- [Data extract]:

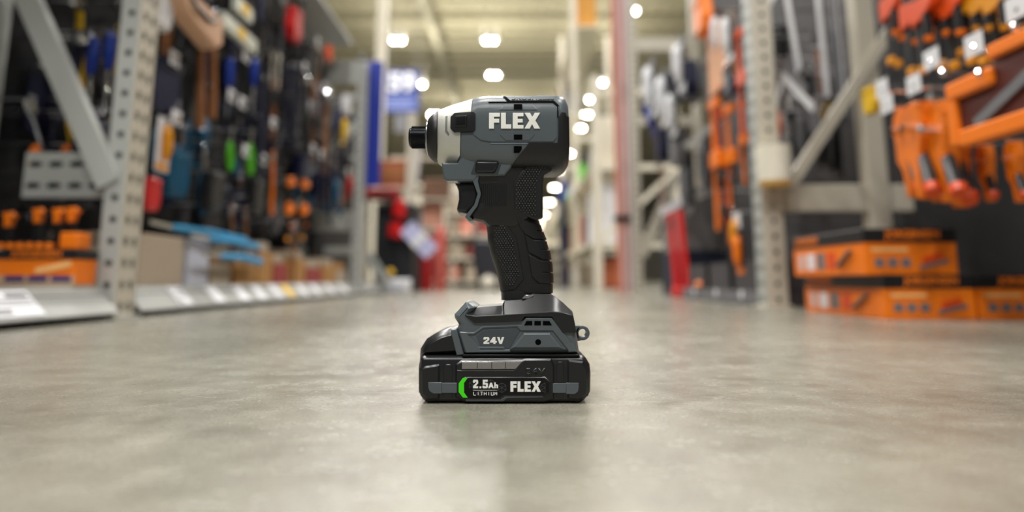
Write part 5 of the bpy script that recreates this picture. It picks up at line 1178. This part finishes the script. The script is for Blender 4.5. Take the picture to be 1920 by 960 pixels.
# cube-line pattern on the label
lines = []
def ln(x1, y1, x2, y2, t=.5):
    dx, dy = x2-x1, y2-y1; L = math.hypot(dx, dy); nx, ny = -dy/L*t, dx/L*t
    lines.append([(x1+nx, y1+ny), (x2+nx, y2+ny), (x2-nx, y2-ny), (x1-nx, y1-ny)])
for cx, cy in ((941,727),(880,718),(1022,727),(900,742),(920,712)):
    for k in range(6):
        a = PI/3*k+PI/6; x2, y2 = cx+9*math.cos(a), cy+9*math.sin(a); b = a+PI/3
        ln(cx, cy, x2, y2, .35); ln(x2, y2, cx+9*math.cos(b), cy+9*math.sin(b), .35)
lines = [l for l in lines if all(876 < x < 1028 and 709.5 < y < 745-(5 if x > 938 else 0) for x, y in l)]
lblocks('label_pattern', lines, LABL)
LY -= .00006
lblocks('capacity_lettering', g2(887,712,9.5,16,0)+[[(899,724.5),(902.5,724.5),(902.5,728),(899,728)]]+g5(904.5,712,10.5,16,0)+
  [[(915.5,728),(919.3,717.5),(922.3,717.5),(926,728),(923,728),(922.4,726),(919.4,726),(918.8,728)],
   [(926.8,717),(929.6,717),(929.6,720.8),(932.5,720.8),(933.8,722.4),(933.8,728),(931,728),(931,723.2),(929.6,723.2),(929.6,728),(926.8,728)]], LETW)
ln_ = lines; lines = []
def strokes(s, x0, y0, w_, h, adv):
    G = {'L': [(0,0,0,1),(0,1,1,1)], 'I': [(.5,0,.5,1)], 'T': [(0,0,1,0),(.5,0,.5,1)], 'H': [(0,0,0,1),(1,0,1,1),(0,.5,1,.5)], 'U': [(0,0,0,1),(0,1,1,1),(1,0,1,1)], 'M': [(0,0,0,1),(0,0,.5,.6),(.5,.6,1,0),(1,0,1,1)]}
    for i, ch in enumerate(s):
        for a, b, c, d in G[ch]: ln(x0+i*adv+a*w_, y0+b*h, x0+i*adv+c*w_, y0+d*h, .55)
ln(887, 731.6, 932, 731.6, .35)
strokes('LITHIUM', 888, 735, 4, 6, 6.6)
lblocks('chemistry_lettering', lines, LETW)
lblocks('logo_lettering', flex(957, 1014, 715, 734.5), LETW)
textmesh('24V', 985, 1024, 702, 12, lambda X, Z: BY, EMB, 'embossed_lettering', parent=bat, plane=BY, lift=-.0001, deep=.0004)
gw = bplate('charge_gauge', [(866,678),(979,678),(967,692),(866,692)], BY-.0004, .002, .0002, SILV, 0.0001)
for x in (895, 922, 948):
    M().box((at(x, 685, BY)[0]-.0002, BY-.0006, at(x, 691, BY)[1]), (at(x, 685, BY)[0]+.0002, BY+.001, at(x, 679, BY)[1])).build('gauge_divider', LABK, gw)
bplate('gauge_ledge', [(856,694),(964,694),(982,676),(986,676),(970,698),(856,698)], BY-.0002, .002, .0004, DBLK)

- [What you need to do]:
Give every line back word for word and leave the pictures out.

- [Solution below]:
Write part 5 of the bpy script that recreates this picture. It picks up at line 1178. This part finishes the script. The script is for Blender 4.5. Take the picture to be 1920 by 960 pixels.
# cube-line pattern on the label
lines = []
def ln(x1, y1, x2, y2, t=.5):
    dx, dy = x2-x1, y2-y1; L = math.hypot(dx, dy); nx, ny = -dy/L*t, dx/L*t
    lines.append([(x1+nx, y1+ny), (x2+nx, y2+ny), (x2-nx, y2-ny), (x1-nx, y1-ny)])
for cx, cy in ((941,727),(880,718),(1022,727),(900,742),(920,712)):
    for k in range(6):
        a = PI/3*k+PI/6; x2, y2 = cx+9*math.cos(a), cy+9*math.sin(a); b = a+PI/3
        ln(cx, cy, x2, y2, .35); ln(x2, y2, cx+9*math.cos(b), cy+9*math.sin(b), .35)
lines = [l for l in lines if all(876 < x < 1028 and 709.5 < y < 745-(5 if x > 938 else 0) for x, y in l)]
lblocks('label_pattern', lines, LABL)
LY -= .00006
lblocks('capacity_lettering', g2(887,712,9.5,16,0)+[[(899,724.5),(902.5,724.5),(902.5,728),(899,728)]]+g5(904.5,712,10.5,16,0)+
  [[(915.5,728),(919.3,717.5),(922.3,717.5),(926,728),(923,728),(922.4,726),(919.4,726),(918.8,728)],
   [(926.8,717),(929.6,717),(929.6,720.8),(932.5,720.8),(933.8,722.4),(933.8,728),(931,728),(931,723.2),(929.6,723.2),(929.6,728),(926.8,728)]], LETW)
ln_ = lines; lines = []
def strokes(s, x0, y0, w_, h, adv):
    G = {'L': [(0,0,0,1),(0,1,1,1)], 'I': [(.5,0,.5,1)], 'T': [(0,0,1,0),(.5,0,.5,1)], 'H': [(0,0,0,1),(1,0,1,1),(0,.5,1,.5)], 'U': [(0,0,0,1),(0,1,1,1),(1,0,1,1)], 'M': [(0,0,0,1),(0,0,.5,.6),(.5,.6,1,0),(1,0,1,1)]}
    for i, ch in enumerate(s):
        for a, b, c, d in G[ch]: ln(x0+i*adv+a*w_, y0+b*h, x0+i*adv+c*w_, y0+d*h, .55)
ln(887, 731.6, 932, 731.6, .35)
strokes('LITHIUM', 888, 735, 4, 6, 6.6)
lblocks('chemistry_lettering', lines, LETW)
lblocks('logo_lettering', flex(957, 1014, 715, 734.5), LETW)
textmesh('24V', 985, 1024, 702, 12, lambda X, Z: BY, EMB, 'embossed_lettering', parent=bat, plane=BY, lift=-.0001, deep=.0004)
gw = bplate('charge_gauge', [(866,678),(979,678),(967,692),(866,692)], BY-.0004, .002, .0002, SILV, 0.0001)
for x in (895, 922, 948):
    M().box((at(x, 685, BY)[0]-.0002, BY-.0006, at(x, 691, BY)[1]), (at(x, 685, BY)[0]+.0002, BY+.001, at(x, 679, BY)[1])).build('gauge_divider', LABK, gw)
bplate('gauge_ledge', [(856,694),(964,694),(982,676),(986,676),(970,698),(856,698)], BY-.0002, .002, .0004, DBLK)